Wednesday, June 22, 2016

Daily Inspiration 6-22-16

"Comparison need not be competition." 

-- Albert K. Strong 



If you were a painter and you created a painting that you were happy with, do you think that Rembrandt could improve it? If you were a songwriter and you created and recorded a song you were pleased with, do you think that Paul McCartney could improve it?

It doesn't matter, unless you make it so.

I was wandering around my office/library/entertainment room/music room this morning thinking for ideas to write about. I was looking at a series of music cassette racks that have been mounted on my wall since about 1988. Quite a number of the 150+ cassettes there were songs that I wrote and recorded. Many of them are not so good, but at the time I created them they were great.

When I began writing and recording songs in late 1983, even the very first recordings were so moving to me that I listened to them over and over again. I was inspired to try different things, to write better, to record better, to play instruments better. One of my coworkers encouraged me at every listen, and I couldn't wait to play him the latest improvements.

Of course, fast forward to 2016, 30+ years later, and I can easily see how these early recordings were not very good and could easily be improved, but that can happen at any stage for anyone. In 1984-5, I hired musicians to play on an album I recorded. Talk about improvement! Wow. What a difference skill makes! Yet, all of these musicians could have been improved by someone more skilled and with more experience. But, it just doesn't matter in the end. Whatever it is, it is. Whatever it was, it was. Whatever will be, will be.

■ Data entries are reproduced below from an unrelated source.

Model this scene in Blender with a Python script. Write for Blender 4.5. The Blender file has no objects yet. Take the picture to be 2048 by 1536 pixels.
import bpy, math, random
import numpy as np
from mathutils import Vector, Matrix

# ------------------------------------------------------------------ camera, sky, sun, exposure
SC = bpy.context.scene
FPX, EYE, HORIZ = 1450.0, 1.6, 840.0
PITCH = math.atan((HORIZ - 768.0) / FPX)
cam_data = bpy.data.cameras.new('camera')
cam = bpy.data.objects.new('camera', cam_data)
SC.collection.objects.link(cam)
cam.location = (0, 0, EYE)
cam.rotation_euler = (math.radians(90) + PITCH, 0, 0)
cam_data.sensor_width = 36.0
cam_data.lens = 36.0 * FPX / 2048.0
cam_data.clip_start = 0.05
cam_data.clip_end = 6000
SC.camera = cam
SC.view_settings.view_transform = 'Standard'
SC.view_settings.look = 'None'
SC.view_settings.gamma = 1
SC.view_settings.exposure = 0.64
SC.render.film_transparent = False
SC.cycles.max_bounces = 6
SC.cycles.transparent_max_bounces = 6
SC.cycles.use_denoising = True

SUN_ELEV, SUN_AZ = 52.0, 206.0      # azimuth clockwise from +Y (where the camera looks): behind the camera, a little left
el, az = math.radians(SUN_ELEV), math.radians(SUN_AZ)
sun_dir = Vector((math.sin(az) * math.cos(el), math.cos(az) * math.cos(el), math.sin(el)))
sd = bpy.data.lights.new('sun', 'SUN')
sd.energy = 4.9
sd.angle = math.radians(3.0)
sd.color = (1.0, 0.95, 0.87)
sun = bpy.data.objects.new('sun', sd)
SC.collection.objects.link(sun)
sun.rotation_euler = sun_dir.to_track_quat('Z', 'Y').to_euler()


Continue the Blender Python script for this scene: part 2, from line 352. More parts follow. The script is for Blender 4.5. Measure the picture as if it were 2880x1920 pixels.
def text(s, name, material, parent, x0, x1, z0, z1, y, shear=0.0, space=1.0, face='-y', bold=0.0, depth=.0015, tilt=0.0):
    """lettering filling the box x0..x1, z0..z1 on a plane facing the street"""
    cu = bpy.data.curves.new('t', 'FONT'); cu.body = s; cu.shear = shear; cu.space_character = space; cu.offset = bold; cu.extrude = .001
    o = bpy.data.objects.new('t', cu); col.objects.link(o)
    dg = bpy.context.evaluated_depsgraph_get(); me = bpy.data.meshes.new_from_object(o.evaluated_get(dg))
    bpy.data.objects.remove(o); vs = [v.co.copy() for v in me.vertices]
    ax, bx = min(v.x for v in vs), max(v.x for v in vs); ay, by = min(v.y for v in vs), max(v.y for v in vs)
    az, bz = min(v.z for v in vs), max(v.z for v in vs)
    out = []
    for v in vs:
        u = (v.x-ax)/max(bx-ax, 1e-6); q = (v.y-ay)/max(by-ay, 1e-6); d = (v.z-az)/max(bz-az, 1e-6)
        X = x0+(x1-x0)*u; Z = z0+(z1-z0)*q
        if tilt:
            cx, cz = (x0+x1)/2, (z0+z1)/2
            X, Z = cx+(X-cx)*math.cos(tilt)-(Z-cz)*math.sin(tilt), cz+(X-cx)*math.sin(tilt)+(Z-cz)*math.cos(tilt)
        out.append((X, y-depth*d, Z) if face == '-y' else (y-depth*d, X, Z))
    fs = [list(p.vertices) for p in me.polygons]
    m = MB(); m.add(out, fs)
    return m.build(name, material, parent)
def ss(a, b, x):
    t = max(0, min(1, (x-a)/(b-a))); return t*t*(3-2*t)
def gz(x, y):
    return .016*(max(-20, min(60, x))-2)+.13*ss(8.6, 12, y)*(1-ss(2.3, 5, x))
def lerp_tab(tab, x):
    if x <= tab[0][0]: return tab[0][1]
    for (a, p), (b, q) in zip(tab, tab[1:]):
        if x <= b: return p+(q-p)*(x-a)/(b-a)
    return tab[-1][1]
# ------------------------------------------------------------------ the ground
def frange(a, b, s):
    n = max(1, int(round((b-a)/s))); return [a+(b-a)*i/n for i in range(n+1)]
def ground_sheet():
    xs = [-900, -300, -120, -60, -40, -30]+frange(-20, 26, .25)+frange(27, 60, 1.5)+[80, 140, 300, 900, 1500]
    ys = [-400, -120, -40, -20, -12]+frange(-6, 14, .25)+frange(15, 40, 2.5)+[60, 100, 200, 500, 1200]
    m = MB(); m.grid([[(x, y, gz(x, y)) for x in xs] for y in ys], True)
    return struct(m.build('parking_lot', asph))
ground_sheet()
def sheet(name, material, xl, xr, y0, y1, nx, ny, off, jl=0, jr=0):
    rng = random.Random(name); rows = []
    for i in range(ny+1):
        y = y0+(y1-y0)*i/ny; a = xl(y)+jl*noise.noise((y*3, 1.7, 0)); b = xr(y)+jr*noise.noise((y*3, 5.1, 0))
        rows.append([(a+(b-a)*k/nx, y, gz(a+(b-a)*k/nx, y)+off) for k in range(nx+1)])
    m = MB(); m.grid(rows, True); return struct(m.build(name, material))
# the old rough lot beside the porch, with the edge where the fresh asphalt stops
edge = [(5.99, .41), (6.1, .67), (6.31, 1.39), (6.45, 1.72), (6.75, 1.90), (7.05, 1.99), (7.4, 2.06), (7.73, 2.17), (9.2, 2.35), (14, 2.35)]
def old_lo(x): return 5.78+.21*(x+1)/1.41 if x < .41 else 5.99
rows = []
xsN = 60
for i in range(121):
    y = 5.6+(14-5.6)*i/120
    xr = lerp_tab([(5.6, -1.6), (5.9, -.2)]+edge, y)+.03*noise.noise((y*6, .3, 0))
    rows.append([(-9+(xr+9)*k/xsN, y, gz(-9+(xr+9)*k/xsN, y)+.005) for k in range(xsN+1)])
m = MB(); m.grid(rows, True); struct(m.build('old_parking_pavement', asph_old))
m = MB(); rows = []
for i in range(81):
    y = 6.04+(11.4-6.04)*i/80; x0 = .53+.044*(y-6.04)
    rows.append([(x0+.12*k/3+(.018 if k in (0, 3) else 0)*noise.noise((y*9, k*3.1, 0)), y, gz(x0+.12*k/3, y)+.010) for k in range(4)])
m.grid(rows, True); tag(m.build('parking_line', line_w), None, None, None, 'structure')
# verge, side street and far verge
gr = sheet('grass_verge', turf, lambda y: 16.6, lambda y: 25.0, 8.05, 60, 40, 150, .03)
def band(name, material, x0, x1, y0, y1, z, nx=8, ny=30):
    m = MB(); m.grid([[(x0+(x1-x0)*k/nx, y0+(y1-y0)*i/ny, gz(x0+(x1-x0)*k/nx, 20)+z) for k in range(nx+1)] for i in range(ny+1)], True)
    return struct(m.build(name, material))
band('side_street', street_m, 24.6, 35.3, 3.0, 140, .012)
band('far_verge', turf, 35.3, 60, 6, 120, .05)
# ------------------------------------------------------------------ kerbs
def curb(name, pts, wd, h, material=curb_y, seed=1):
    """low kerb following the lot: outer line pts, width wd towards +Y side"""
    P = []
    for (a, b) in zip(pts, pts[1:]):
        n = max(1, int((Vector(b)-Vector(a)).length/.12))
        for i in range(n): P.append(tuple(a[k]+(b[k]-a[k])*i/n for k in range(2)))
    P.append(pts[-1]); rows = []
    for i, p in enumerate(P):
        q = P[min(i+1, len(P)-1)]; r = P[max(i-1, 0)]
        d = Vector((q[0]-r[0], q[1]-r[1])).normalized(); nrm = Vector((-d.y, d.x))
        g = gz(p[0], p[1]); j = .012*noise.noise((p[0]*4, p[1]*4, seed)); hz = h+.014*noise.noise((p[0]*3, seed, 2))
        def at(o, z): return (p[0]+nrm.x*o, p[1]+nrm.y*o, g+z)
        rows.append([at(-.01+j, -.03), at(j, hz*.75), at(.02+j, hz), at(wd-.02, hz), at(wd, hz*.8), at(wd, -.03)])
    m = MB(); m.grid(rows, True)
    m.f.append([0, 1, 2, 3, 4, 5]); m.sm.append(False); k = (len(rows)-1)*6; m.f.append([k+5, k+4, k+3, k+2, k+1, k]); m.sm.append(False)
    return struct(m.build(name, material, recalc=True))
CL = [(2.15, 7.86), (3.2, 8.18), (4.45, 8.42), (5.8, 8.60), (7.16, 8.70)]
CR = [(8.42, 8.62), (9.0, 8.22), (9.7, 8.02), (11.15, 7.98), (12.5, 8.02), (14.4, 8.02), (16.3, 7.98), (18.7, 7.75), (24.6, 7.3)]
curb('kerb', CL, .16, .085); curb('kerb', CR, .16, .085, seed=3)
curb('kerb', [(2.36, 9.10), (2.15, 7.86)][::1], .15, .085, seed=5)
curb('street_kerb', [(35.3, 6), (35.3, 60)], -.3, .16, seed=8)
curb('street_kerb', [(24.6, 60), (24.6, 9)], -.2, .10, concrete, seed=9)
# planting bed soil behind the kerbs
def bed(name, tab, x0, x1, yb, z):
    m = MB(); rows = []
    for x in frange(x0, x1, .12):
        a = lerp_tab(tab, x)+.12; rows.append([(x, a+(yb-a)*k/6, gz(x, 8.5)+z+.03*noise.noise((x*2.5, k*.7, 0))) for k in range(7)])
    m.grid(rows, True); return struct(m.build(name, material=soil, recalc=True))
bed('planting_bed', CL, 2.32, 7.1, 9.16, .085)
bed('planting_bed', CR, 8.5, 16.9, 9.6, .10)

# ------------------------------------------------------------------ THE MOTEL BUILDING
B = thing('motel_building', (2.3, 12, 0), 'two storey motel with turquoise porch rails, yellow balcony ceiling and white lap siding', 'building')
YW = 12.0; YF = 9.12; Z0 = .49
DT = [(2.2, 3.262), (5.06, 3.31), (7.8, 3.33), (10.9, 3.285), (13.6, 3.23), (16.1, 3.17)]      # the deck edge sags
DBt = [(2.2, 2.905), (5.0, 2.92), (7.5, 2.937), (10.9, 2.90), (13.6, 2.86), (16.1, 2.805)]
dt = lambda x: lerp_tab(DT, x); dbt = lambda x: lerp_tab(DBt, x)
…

Whether it is looking at my early writing, songwriting, recording, teaching skills, learning--whatever I have done or will do can be improved. But should that idea negate the accomplishments that went before? It doesn't need to. The only time that it matters is when we are thinking competitively. Who's better than whom? Which team won? Which of my children is the smartest? Looking at the opinions of others as a judgment criteria for our own creations is opening the floodgate of criticism. Best to keep that gate closed as much as possible.

Do you suppose Rembrandt had an early period where his work was not so good? Or Leonardo Da Vinci? Paul McCartney? Well, yes and no. And both of those decisions belong to the creator, not the critic.

Being open to improvement and accepting help or suggestion is great and can be really encouraging and inspiring, but letting someone else be a critic is not. Stand as tall in your kindergarten days as your post graduate Ph.D., travels.


It's All Good. Let It Be. The Journey Is Ahead. 

Spread Some Joy Today--by loving what you've accomplished and finding joy in all that you do by not comparing yourself to another.